Sebanyak 118 penumpang dan awak di dalamnya tewas. Rakyat Kanada kembali dihadapkan pada tragedi pada saat jiwa mereka belum pulih akibat efek kejut kematian tragis Presiden Amerika Serikat John F Kennedy beberapa hari sebelumnya. 

Penduduk di dekat lokasi kejadian mendengar suara ledakan keras dan benturan di rawa berlumpur. "Bisingnya luar biasa. Langit merah. Kami tak tahu di mana harus menyelamatkan diri," kata Laura Lanctot kepada Toronto Star. "Kupikir akhir dunia telah menjelang."

Petugas kepolisian setempat, Noel Aubertin, yang berada sekitar 150 meter dari lokasi tabrakan, mendengar suara ledakan yang bercampur bunyi mesin. Udara dipenuhi nyala api.

"Kukira, kiamat sudah tiba. Lalu, setelah dipikir-pikir, jangan-jangan itu bom atom. Langit merah," kata dia, yang mengaku menyaksikan ledakan dan lidah api besar muncrat ke langit, seperti dimuat Vancouver Sun.

Allan Berthiaume yang tinggal dekat lokasi kejadian adalah salah satu orang pertama yang mendatangi lokasi kejadian. Ia hanya melihat ekor pesawat. Semuanya terbakar habis.

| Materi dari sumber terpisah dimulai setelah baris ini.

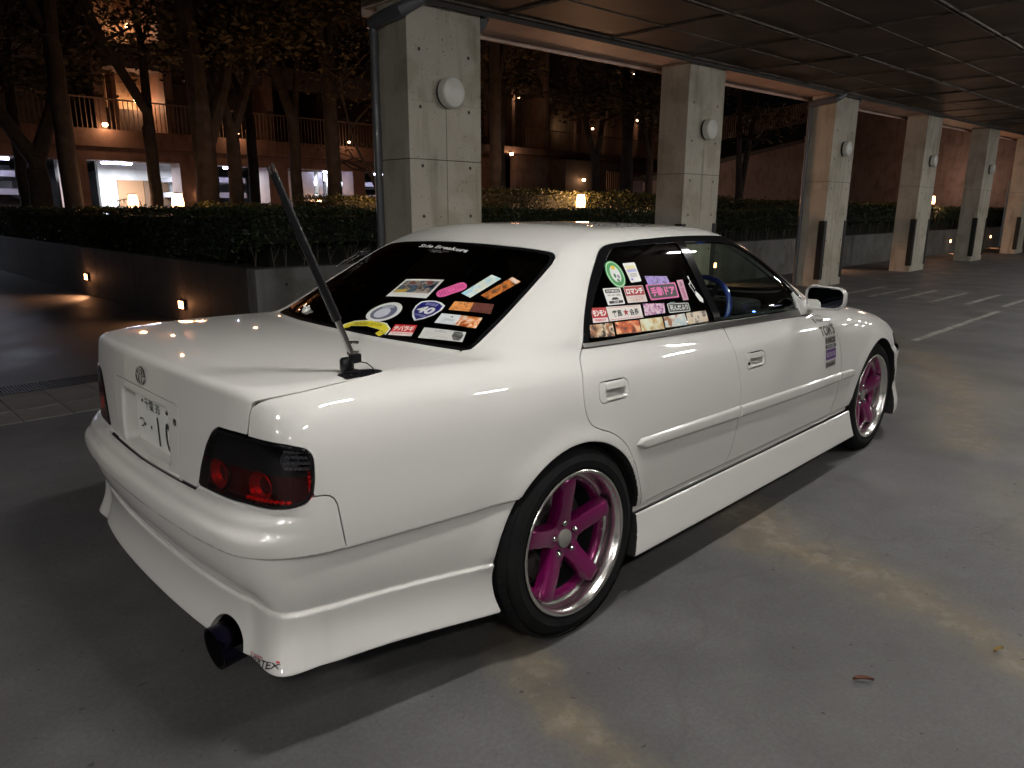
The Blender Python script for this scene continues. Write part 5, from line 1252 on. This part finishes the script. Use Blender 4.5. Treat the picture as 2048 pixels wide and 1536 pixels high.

Sebuah rumah, yang terletak 91 meter dari kecelakaan ikut jadi korban. Plester retak. Pipa saluran air terenggut dari dinding. Kaca-kaca di sejumlah toko pecah.

Sementara itu, di Bandara Malton, di luar Toronto, keluarga korban berkumpul untuk menanti kepastian nasib orang-orang terkasih.

Beberapa penumpang dalam pesawat nahas itu adalah para pebisnis. Istri-istri mereka dengan tenang menunggu kabar buruk tiba.

"Para ibu tetap tenang. Mereka membacakan cerita untuk anak-anak, bermain dengan mereka, tersenyum. Namun, mata mereka yang merah, bibir yang terkatup rapat, tak bisa menutupi rasa takut di batin mereka," demikian dilaporkan Toronto Star.

Keberuntungan didapat delapan orang yang seharusnya menaiki pesawat yang celaka. Mereka ketinggalan gara-gara terjebak macet parah di Montreal. Terutama di pusat kota. Jalanan saat itu sesak oleh mereka yang berniat membeli kado Natal. Hujan deras membuat lalu lintas bergerak perlahan.

"Aku tak akan pernah mengeluh soal lalu lintas Montreal yang kacau," kata Gail McEachern yang seharusnya berada di TCA Penerbangan 831.

Apa yang membuat pesawat celaka?

Pesawat yang baru berusia 10 bulan itu masih anyar. Maskapai TCA harus merogoh kocek 7 juta untuk mendapatkan sebuah jet DC-8 yang dapat mempertahankan kecepatan 885 kilometer per jam pada ketinggian 35.000 kaki.

Sementara, penerbangnya, Kapten Jack Snider adalah pilot veteran yang 19 tahun mengabdi di maskapai TCA.

Sayangnya, kehancuran pesawat itu begitu menyeluruh sehingga penyelidikan tidak dapat menentukan penyebab pasti kecelakaan itu.

Kegagalan mekanis kemudian dituding jadi penyebab. Kala itu, kecelakaan TCA Penerbangan 831 dianggap sebagai tragedi kecelakaan pesawat sipil dalam sejarah Kanada sebelum Air India Penerbangan 182 diledakkan teroris pada 23 Juni 1985, yang menewaskan 329 orang di dalamnya.

 

2 dari 2 halaman

Plot Sadis Pembantaian Budak demi Uang Asuransi

Tak hanya kecelakaan pesawat di Kanada, sejumlah kejadian bersejarah juga terjadi pada 29 November.

Pada 1781, sebuah kapal sarat dengan muatan budak-budak dari Afrika melintasi Laut Atlantik.

Karena kesalahan dalam navigasi, bahtera itu melewati lokasi yang seharusnya jadi tujuannya di Karibia. Kapal dan segala isinya terkatung-katung di lautan selama tiga pekan.

Akibatnya, air minum nyaris habis. Penyakit menyebar di kalangan para budak dan awak kapal.

Di tengah situasi itu, sekitar 131 orang Afrika yang diperbudak dilempar ke laut. Sengaja ditenggelamkan.

Para awak kapal sengaja melakukannya. Sebab, jika mereka tewas di atas kapal, mereka tak akan mendapatkan uang asuransi dari 'kargo' yang hilang.

Akibat perbuatan biadab mereka, para awak kemudian dihadapkan ke pengadilan pada 1783, meskipun kasus itu diadili sebagai pertikaian asuransi daripada sidang pembunuhan.

Kasus menjadi lambang kengerian Middle Passage, pengangkutan orang Afrika yang diperbudak. Meski demikian, kesadisan itu menjadi amunisi yang memperkuat kampanye penghapusan perbudakan.